= SCOTUS Opens Door for Sports Wagering | RPM Advertising

Orange Juice

Your
quarterly
vitamin.

SCOTUS Opens Door for Sports Wagering

 

Written on 12/6/18 10:34 PM

 

SCOTUS Opens Door for Sports Wagering “Care to make it interesting?” Ah, the question that triggers so many wagers among friends. When it comes time to back your team in the big game, it’s often done with a side bet of varying proportions.

Now, thanks to the repeal of the Professional and Amateur Sports Protection Act of 1992 (PASPA), casinos – and potentially racetracks, lotteries, card houses, and others – across the country can ask their players, “Care to make it interesting?”

Once the sole domain of Nevada, legalized sports wagering is now open to the discretion of each of the other 49 states. When the Supreme Court ruled in May of this year that PASPA conflicts with the Constitution’s Tenth Amendment that protects states’ rights, it put in motion what many casino operators are calling “a game-changer.”

Recognizing the potential impact on its Client-Partners in the gaming industry, RPM Advertising attended the second annual Sports Betting USA Conference in New York in late November. The conference addressed the myriad issues that could come via nationwide legalized sports wagering, including integrity of the games, partnerships between operators and leagues/teams, what’s in it for the players, fan engagement, issues specific to tribal casinos and racinos, and more.
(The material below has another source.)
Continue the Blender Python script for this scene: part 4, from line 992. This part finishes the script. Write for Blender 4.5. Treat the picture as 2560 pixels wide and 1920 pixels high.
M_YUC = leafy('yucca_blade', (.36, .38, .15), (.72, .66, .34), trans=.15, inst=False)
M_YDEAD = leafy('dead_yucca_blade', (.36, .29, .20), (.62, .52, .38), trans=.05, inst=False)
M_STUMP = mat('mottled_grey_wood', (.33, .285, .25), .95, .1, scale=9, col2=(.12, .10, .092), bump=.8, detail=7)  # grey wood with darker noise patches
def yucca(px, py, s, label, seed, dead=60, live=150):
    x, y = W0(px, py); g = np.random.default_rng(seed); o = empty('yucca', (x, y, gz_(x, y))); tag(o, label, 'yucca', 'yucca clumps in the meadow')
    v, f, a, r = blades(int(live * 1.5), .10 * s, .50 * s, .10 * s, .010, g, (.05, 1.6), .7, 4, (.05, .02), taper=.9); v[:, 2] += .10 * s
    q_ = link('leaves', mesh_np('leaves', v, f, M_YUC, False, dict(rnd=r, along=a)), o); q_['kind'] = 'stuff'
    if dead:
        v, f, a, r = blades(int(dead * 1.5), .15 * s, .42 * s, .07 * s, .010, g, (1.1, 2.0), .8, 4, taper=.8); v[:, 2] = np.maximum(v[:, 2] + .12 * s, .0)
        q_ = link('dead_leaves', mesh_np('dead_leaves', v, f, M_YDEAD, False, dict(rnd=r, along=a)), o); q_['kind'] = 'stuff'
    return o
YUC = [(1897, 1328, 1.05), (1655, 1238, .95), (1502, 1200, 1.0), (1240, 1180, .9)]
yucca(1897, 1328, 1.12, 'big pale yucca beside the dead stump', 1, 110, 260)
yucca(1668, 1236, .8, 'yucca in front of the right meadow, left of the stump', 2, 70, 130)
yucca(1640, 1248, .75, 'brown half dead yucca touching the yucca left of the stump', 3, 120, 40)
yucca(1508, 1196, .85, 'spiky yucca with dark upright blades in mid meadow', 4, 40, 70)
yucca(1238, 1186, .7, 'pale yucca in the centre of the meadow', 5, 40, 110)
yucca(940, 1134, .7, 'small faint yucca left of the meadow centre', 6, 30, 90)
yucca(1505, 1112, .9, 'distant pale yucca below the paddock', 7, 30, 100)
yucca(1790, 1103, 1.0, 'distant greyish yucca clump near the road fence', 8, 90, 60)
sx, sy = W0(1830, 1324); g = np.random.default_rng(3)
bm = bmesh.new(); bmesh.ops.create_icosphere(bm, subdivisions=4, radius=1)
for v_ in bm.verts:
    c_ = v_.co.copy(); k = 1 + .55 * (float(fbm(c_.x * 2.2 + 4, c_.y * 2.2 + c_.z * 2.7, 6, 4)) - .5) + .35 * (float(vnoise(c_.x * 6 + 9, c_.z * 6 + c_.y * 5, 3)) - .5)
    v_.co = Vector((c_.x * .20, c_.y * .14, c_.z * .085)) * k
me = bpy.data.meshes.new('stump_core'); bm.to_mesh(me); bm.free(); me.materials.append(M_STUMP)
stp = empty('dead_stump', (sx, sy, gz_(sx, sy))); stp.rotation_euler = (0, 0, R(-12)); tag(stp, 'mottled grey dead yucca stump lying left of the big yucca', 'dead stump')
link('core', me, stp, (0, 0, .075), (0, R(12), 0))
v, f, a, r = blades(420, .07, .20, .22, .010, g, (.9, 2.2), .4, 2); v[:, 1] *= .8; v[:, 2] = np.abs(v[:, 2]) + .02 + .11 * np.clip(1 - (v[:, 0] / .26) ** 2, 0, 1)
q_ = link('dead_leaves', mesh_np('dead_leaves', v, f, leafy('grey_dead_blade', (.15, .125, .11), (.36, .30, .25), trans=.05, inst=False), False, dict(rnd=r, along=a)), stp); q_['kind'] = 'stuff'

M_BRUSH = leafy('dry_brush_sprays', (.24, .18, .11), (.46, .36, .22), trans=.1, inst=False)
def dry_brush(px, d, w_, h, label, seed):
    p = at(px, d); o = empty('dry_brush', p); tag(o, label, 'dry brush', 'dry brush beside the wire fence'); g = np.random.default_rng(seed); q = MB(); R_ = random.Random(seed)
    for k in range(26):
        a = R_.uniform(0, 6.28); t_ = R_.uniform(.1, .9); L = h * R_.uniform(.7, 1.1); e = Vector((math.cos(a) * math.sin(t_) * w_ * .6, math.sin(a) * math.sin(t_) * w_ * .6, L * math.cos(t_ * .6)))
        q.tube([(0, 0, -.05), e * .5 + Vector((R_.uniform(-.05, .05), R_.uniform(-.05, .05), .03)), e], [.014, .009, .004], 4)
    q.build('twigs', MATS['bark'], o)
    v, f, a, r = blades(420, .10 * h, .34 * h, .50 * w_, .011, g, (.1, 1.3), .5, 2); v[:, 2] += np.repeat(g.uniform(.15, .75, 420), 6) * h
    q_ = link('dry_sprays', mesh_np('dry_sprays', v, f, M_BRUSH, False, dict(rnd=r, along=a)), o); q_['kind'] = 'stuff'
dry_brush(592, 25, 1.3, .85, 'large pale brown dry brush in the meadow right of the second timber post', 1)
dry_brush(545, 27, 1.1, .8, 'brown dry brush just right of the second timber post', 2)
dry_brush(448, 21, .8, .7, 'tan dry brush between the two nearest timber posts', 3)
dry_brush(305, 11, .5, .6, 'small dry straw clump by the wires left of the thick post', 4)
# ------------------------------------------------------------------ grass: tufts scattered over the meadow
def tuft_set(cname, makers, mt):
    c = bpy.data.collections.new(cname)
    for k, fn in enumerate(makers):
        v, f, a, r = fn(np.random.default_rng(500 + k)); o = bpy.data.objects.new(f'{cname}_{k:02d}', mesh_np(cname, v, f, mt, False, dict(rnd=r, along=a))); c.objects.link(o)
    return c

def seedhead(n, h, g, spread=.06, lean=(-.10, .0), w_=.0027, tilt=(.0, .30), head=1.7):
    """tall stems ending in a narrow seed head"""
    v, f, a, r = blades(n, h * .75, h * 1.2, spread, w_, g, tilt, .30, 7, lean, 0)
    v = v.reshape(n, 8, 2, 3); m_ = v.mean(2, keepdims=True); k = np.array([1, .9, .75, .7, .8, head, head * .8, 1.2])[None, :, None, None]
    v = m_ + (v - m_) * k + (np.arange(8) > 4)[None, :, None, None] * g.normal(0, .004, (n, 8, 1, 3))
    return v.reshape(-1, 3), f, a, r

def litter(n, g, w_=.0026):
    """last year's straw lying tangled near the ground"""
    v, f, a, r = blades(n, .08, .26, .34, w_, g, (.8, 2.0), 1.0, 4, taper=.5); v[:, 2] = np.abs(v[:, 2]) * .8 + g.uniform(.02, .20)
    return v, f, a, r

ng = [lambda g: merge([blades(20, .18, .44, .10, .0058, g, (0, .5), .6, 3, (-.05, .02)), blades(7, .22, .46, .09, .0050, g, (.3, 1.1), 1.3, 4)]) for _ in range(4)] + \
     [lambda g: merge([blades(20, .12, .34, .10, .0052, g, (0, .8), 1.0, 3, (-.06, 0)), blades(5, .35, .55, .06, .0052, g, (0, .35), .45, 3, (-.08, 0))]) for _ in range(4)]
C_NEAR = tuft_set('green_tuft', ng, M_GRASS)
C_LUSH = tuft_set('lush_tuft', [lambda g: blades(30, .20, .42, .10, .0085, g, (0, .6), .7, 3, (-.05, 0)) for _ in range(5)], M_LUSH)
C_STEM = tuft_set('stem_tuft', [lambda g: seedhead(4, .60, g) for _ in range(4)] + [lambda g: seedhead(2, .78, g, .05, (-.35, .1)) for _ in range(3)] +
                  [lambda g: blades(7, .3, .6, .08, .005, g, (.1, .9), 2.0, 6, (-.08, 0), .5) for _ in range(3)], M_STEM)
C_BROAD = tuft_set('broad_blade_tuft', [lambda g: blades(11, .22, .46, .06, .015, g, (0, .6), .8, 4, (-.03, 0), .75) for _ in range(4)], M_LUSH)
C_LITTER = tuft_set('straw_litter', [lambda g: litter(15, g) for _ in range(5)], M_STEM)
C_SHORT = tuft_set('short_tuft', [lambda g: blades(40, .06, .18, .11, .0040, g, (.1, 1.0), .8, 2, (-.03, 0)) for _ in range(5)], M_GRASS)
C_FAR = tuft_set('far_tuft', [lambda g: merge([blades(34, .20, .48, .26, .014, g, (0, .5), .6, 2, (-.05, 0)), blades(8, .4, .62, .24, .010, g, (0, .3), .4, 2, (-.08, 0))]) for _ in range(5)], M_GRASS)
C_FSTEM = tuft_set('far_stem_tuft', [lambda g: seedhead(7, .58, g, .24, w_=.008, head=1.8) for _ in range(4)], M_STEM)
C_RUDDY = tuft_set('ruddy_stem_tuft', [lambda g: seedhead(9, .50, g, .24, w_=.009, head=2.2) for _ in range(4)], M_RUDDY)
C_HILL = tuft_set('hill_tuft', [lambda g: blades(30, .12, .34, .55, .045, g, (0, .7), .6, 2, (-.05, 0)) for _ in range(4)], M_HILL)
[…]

To be sure, sports wagering is a huge market. One legislator at the conference estimated that the black market, i.e., illegal wagering made through bookies, is as much as $400 billion annually. Other estimates are much lower: $150 billion or $67 billion. Regardless, there are countless sports fans and bettors of all levels in every potential market, and the goal, according to both legislators and operators, is do it right, rather than to do it fast.

In addition to Nevada, as of December 2018, sports wagering has been legalized in New Jersey, Delaware, Mississippi, West Virginia, Pennsylvania, Rhode Island, and New Mexico (one tribal casino). Throughout 2019, other states are expected to join the list.

Key Takeaways from the Sports Betting USA Conference:

Mobile Wagering (especially app-based rather than online) Is the Future Regardless of how big this market becomes, it was made abundantly clear that the vast majority of the wagering will be done via apps. Echoing the sentiment of many, one U.S. operator said, “You have to figure out mobile wagering to make money in sports betting.”

In-Game Betting The most significant feature of mobile wagering is In-Game Betting, which is just what it sounds like – the ability for bettors to make wagers as the game progresses. Those are bets such as which team will score the next touchdown, which batter will get the next hit, how far will Tiger Woods hit his next drive, how many points will LeBron James score in the next quarter, etc.

Geo-Fencing To make a bet using a mobile app, players must be in the state in which the app is operated, i.e., no interstate wagering. (In Mississippi, to use a mobile app, players actually must be at the casino to make the bet.)

It’s Off to a Great Start New Jersey reported $25 million in legal wagers in September, and two casinos in Mississippi said the first few months of sports wagering was “far, far beyond expectations.” Additionally, the bettors skewed younger and tended to be new players, which expanded the casinos’ marketing databases.